Chasing Gavin
A world behind wooden doors
When most children would prefer staying under the sun during Saturday afternoons, five-year-old me would choose snuggling in one corner of my room with my best friend Pinocchio rather than hitting the streets with a mud-covered soccer ball. My mother actually suggested that this habit of mine was rather unhealthy (if not unusual) for a kindergarten kid. I only shrugged whenever she asked, coaxed and nagged me out of my quiet abode-after all, what more could she ask for? She's got a child who's barely finished pre-school and needed none of her pep talks to force her to read or study. Only that, the youngster refuses to have anything to do with "outdoors", "exercise" and "touch ball."
This probably explains my eyeglasses and my goofy-ness when it comes to shooting a basketball. My world revolved around Hans Christian Andersen, Charles Dickens, Roald Dahl and C.S. Lewis, who mesmerized me with their tales of fauns, chocolate factories and countries inside wooden closets. I have created make-believe places in my mind more often than I've busted through our kitchen door while proudly narrating to my mom the great game of tag I had with my friends. A lot of people might have considered me as somebody who needed more attention than what I was getting-and what a pathetic little child I was. Despite that, I was as happy as a kid who earned a neat scoop of strawberry ice cream.
My books were my prized possessions-my favorite teachers. They have brought me to Hogwarts, Misselthwaite manor and Farthinggale castle. Though I knew little about cooking, volleyball and basics of gymnastics, I know every nook and cranny of Narnia long before my friends have tried studying geography. I was one among the millions of children who got hooked up to J.K. Rowling's "Harry Potter" series while tracing my roots to grub up a drop of "wizarding" blood flowing through my veins. Yes, reading was my passion, and ever since I was a small child, I could never compare the enthusiasm I experience to anything else whenever I smell the fresh whiff of a new book and feel the smoothness of its pages.
My books have taught me as much as the kind of teachers who can speak, listen, and write information on a blackboard. They share their knowledge in ink on paper, and I was free to understand them in my own pace and style. I become one among them-the characters in the book, and I can feel what they can feel, hear what they can hear, and see the places they can see as clearly as I can see the letters and words upon the pages that make up one breathtaking and uplifting tale.
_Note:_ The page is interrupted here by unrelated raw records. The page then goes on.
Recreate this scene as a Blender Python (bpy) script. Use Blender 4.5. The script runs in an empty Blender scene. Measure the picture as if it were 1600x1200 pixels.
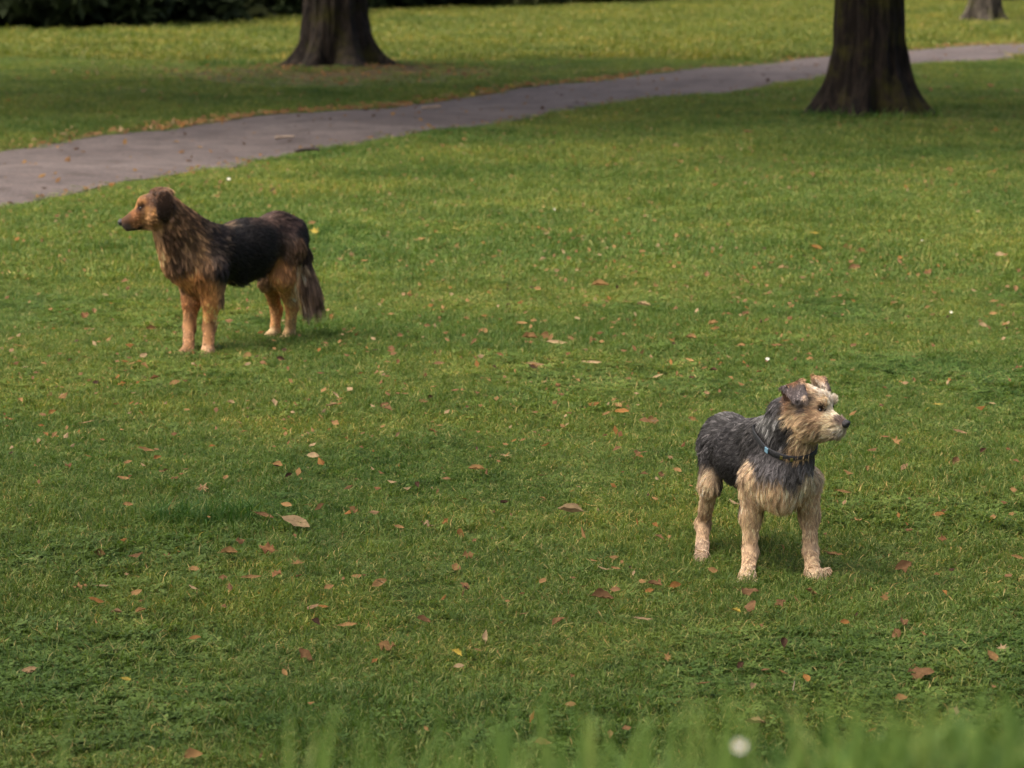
import bpy, math, random
import numpy as np
from mathutils import Vector, noise as mnoise
from mathutils.kdtree import KDTree

SC = bpy.context.scene
COL = SC.collection
RNG = np.random.default_rng(7)
random.seed(7)

# ------------------------------------------------------------------ camera, light, exposure
FPX, CAM_H, PITCH = 5000.0, 1.6, math.atan(0.14)
cam_d = bpy.data.cameras.new('camera')
cam_d.sensor_width = 36.0
cam_d.lens = 36.0 * FPX / 1600.0
cam_d.clip_start, cam_d.clip_end = 0.1, 3000.0
cam_d.dof.use_dof = True
cam_d.dof.focus_distance = 8.4
cam_d.dof.aperture_fstop = 8.2
cam = bpy.data.objects.new('camera', cam_d)
cam.location = (0, 0, CAM_H)
cam.rotation_euler = (math.pi / 2 - PITCH, 0, 0)
COL.objects.link(cam)
SC.camera = cam

SUN_EL, SUN_AZ = math.radians(58), math.radians(-108)      # azimuth from +Y towards +X: high on the left, a little behind the camera
world = bpy.data.worlds.new('World')
SC.world = world
world.use_nodes = True
wn = world.node_tree
sky = wn.nodes.new('ShaderNodeTexSky')
sky.sky_type = 'NISHITA'
sky.sun_disc = False
sky.sun_elevation = SUN_EL
sky.sun_rotation = SUN_AZ
sky.air_density, sky.dust_density, sky.ozone_density = 0.5, 9.0, 0.0
bg = wn.nodes['Background']
bg.inputs['Strength'].default_value = 0.15
wn.links.new(sky.outputs[0], bg.inputs['Color'])

sun_d = bpy.data.lights.new('sun', 'SUN')
sun_d.energy = 1.5
sun_d.angle = math.radians(70)
sun_d.color = (1.0, 0.93, 0.80)
sun = bpy.data.objects.new('sun', sun_d)
sdir = Vector((math.sin(SUN_AZ) * math.cos(SUN_EL), math.cos(SUN_AZ) * math.cos(SUN_EL), math.sin(SUN_EL)))
sun.rotation_euler = sdir.to_track_quat('Z', 'Y').to_euler()
COL.objects.link(sun)

SC.view_settings.view_transform = 'Standard'
SC.view_settings.look = 'None'
SC.view_settings.gamma = 1.0
SC.view_settings.use_curve_mapping = False
SC.view_settings.exposure = 1.4

# ------------------------------------------------------------------ helpers
CP, SP = math.cos(PITCH), math.sin(PITCH)

def at(u, v, depth):
    """world point on the sight line through photo pixel (u, v) at world y = depth"""
    a, b = (u - 800) / FPX, -(v - 600) / FPX
    dy, dz = CP + b * SP, -SP + b * CP
    t = depth / dy
    return np.array([a * t, depth, CAM_H + dz * t])

def on_ground(u, v, z=0.0):
    a, b = (u - 800) / FPX, -(v - 600) / FPX
    dy, dz = CP + b * SP, -SP + b * CP
    t = (z - CAM_H) / dz
    return np.array([a * t, dy * t, z])

def smooth01(t):
    t = np.clip(t, 0, 1)
    return t * t * (3 - 2 * t)

TREE_R = on_ground(1352, 181)
TREE_L = on_ground(524, 108)
TREE_B = on_ground(1540, 37)

def ground_z(x, y):
    x = np.asarray(x, float); y = np.asarray(y, float)
    crest = 0.976 + 0.038 * np.clip(x, -1.5, 1.5)
    fall = crest - 0.43 * (y - 2.3)
    k = 0.12
    h = np.clip(0.5 + 0.5 * (fall - crest) / k, 0, 1)
    top = fall + (crest - fall) * h - k * h * (1 - h)
    h = np.clip(0.5 + 0.5 * (top - 0.0) / 0.25, 0, 1)
    bank = (top * h + 0.25 * h * (1 - h)) * smooth01((5.5 - y) / 1.0)
    und = 0.012 * np.sin(x * 1.7 + y * 0.6) + 0.012 * np.sin(y * 1.1 - x * 0.9 + 1.0)
    und = und * smooth01((y - 14) / 6)
    m = 0.05 * np.exp(-(((x - TREE_L[0]) / 1.1) ** 2 + ((y - TREE_L[1]) / 1.6) ** 2))
    m2 = 0.03 * np.exp(-(((x - TREE_R[0]) / 0.8) ** 2 + ((y - TREE_R[1]) / 0.9) ** 2))
    return bank + und + m + m2

def vnoise(p, seed=0):
    """cheap vectorised value noise, p (N,3) -> 0..1"""
    p = np.asarray(p, float) + seed * 17.31
    i = np.floor(p).astype(np.int64); f = p - i
    f = f * f * (3 - 2 * f)
    def hsh(a):
        n = (a[:, 0] * 73856093) ^ (a[:, 1] * 19349663) ^ (a[:, 2] * 83492791)
        n = (n ^ (n >> 13)) * 1274126177
        n = n ^ (n >> 16)
        return (n & 0xffff) / 65535.0
    out = np.zeros(len(p))
    for dx in (0, 1):
        for dy in (0, 1):
            for dz in (0, 1):
                w = (f[:, 0] if dx else 1 - f[:, 0]) * (f[:, 1] if dy else 1 - f[:, 1]) * (f[:, 2] if dz else 1 - f[:, 2])
                out += w * hsh(i + np.array([dx, dy, dz]))
    return out

def mesh_of(name, verts, faces, mat=None, smooth=False):
    me = bpy.data.meshes.new(name)
    me.from_pydata([tuple(map(float, v)) for v in verts], [], faces)
    if mat: me.materials.append(mat)
    if smooth: me.polygons.foreach_set('use_smooth', [True] * len(me.polygons))
    me.update()
    return me

def mesh_fast(name, verts, quads, mat=None, smooth=True):
    """verts (N,3), quads (M,k) arrays"""
    me = bpy.data.meshes.new(name)
    verts = np.asarray(verts, np.float32); quads = np.asarray(quads, np.int32)
    k = quads.shape[1]
    me.vertices.add(len(verts)); me.vertices.foreach_set('co', verts.ravel())
    me.loops.add(quads.size); me.loops.foreach_set('vertex_index', quads.ravel())
    me.polygons.add(len(quads))
    me.polygons.foreach_set('loop_start', np.arange(0, quads.size, k, dtype=np.int32))
    me.polygons.foreach_set('loop_total', np.full(len(quads), k, np.int32))
    if smooth: me.polygons.foreach_set('use_smooth', np.ones(len(quads), bool))
    if mat: me.materials.append(mat)
    me.update(calc_edges=True)
    return me

def obj(name, data, parent=None, loc=(0, 0, 0), **props):
    o = bpy.data.objects.new(name, data)
    COL.objects.link(o)
    o.location = loc
    if parent: o.parent = parent
    for k, v in props.items(): o[k] = v
    return o

def empty(name, loc, **props):
    o = bpy.data.objects.new(name, None)
    COL.objects.link(o)
    o.location = tuple(map(float, loc)); o.empty_display_size = 0.1
    for k, v in props.items(): o[k] = v
    return o

# ------------------------------------------------------------------ materials
def mat_new(name):
    m = bpy.data.materials.new(name); m.use_nodes = True
    nt = m.node_tree
    return m, nt, nt.nodes['Principled BSDF']

def simple_mat(name, col, rough=0.7, spec=0.3, metal=0.0, bump=0.0, bscale=200.0, vary=0.0, vscale=30.0):
    m, nt, b = mat_new(name)
    b.inputs['Base Color'].default_value = (*col, 1)
    b.inputs['Roughness'].default_value = rough
    b.inputs['Specular IOR Level'].default_value = spec
    b.inputs['Metallic'].default_value = metal
    tc = nt.nodes.new('ShaderNodeTexCoord')
    if vary:
        n = nt.nodes.new('ShaderNodeTexNoise'); n.inputs['Scale'].default_value = vscale; n.inputs['Detail'].default_value = 5
        nt.links.new(tc.outputs['Object'], n.inputs['Vector'])
        r = nt.nodes.new('ShaderNodeValToRGB')
        r.color_ramp.elements[0].color = (*[c * (1 - vary) for c in col], 1)
        r.color_ramp.elements[1].color = (*[min(1, c * (1 + vary)) for c in col], 1)
        r.color_ramp.elements[0].position = 0.3; r.color_ramp.elements[1].position = 0.7
        nt.links.new(n.outputs['Fac'], r.inputs['Fac']); nt.links.new(r.outputs[0], b.inputs['Base Color'])
    if bump:
        n = nt.nodes.new('ShaderNodeTexNoise'); n.inputs['Scale'].default_value = bscale; n.inputs['Detail'].default_value = 4
        nt.links.new(tc.outputs['Object'], n.inputs['Vector'])
        bp = nt.nodes.new('ShaderNodeBump'); bp.inputs['Strength'].default_value = bump; bp.inputs['Distance'].default_value = 0.01
        nt.links.new(n.outputs['Fac'], bp.inputs['Height']); nt.links.new(bp.outputs[0], b.inputs['Normal'])
    return m

def ramp(nt, fac, stops):
    r = nt.nodes.new('ShaderNodeValToRGB')
    els = r.color_ramp.elements
    while len(els) < len(stops): els.new(0.5)
    for e, (p, c) in zip(els, stops):
        e.position = p; e.color = (*c, 1)
    nt.links.new(fac, r.inputs['Fac'])
    return r.outputs[0]

def noise_node(nt, vec, scale, detail=4, rough=0.55):
    n = nt.nodes.new('ShaderNodeTexNoise')
    n.inputs['Scale'].default_value = scale; n.inputs['Detail'].default_value = detail; n.inputs['Roughness'].default_value = rough
    if vec is not None: nt.links.new(vec, n.inputs['Vector'])
    return n.outputs['Fac']

def mix_col(nt, fac, a, b, mode='MIX'):
    m = nt.nodes.new('ShaderNodeMix'); m.data_type = 'RGBA'; m.blend_type = mode
    for sock, val in ((m.inputs[0], fac), (m.inputs[6], a), (m.inputs[7], b)):
        if isinstance(val, (int, float)): sock.default_value = val
        elif isinstance(val, tuple): sock.default_value = (*val, 1)
        else: nt.links.new(val, sock)
    return m.outputs[2]

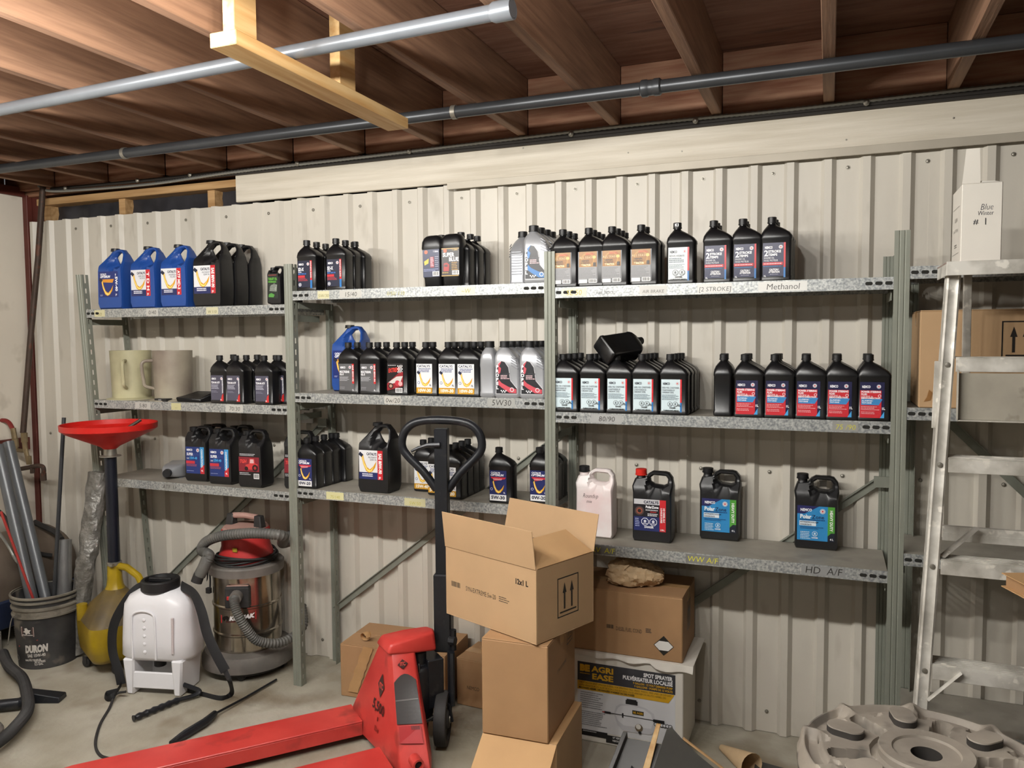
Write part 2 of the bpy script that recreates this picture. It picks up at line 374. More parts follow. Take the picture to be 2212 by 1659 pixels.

What I know now is that my favorite teacher does not let me escape from reality, like what other people say whenever somebody is so captivated into reading. Reading allows me to see things in another perspective...a standpoint that is slightly different from what others use. It does not blind me from what is real; rather, it opens doors to consent to even more possibilities. Even for just brief moments with my favorite teacher, I am permitted to create my own world-it is then when I feel completely free.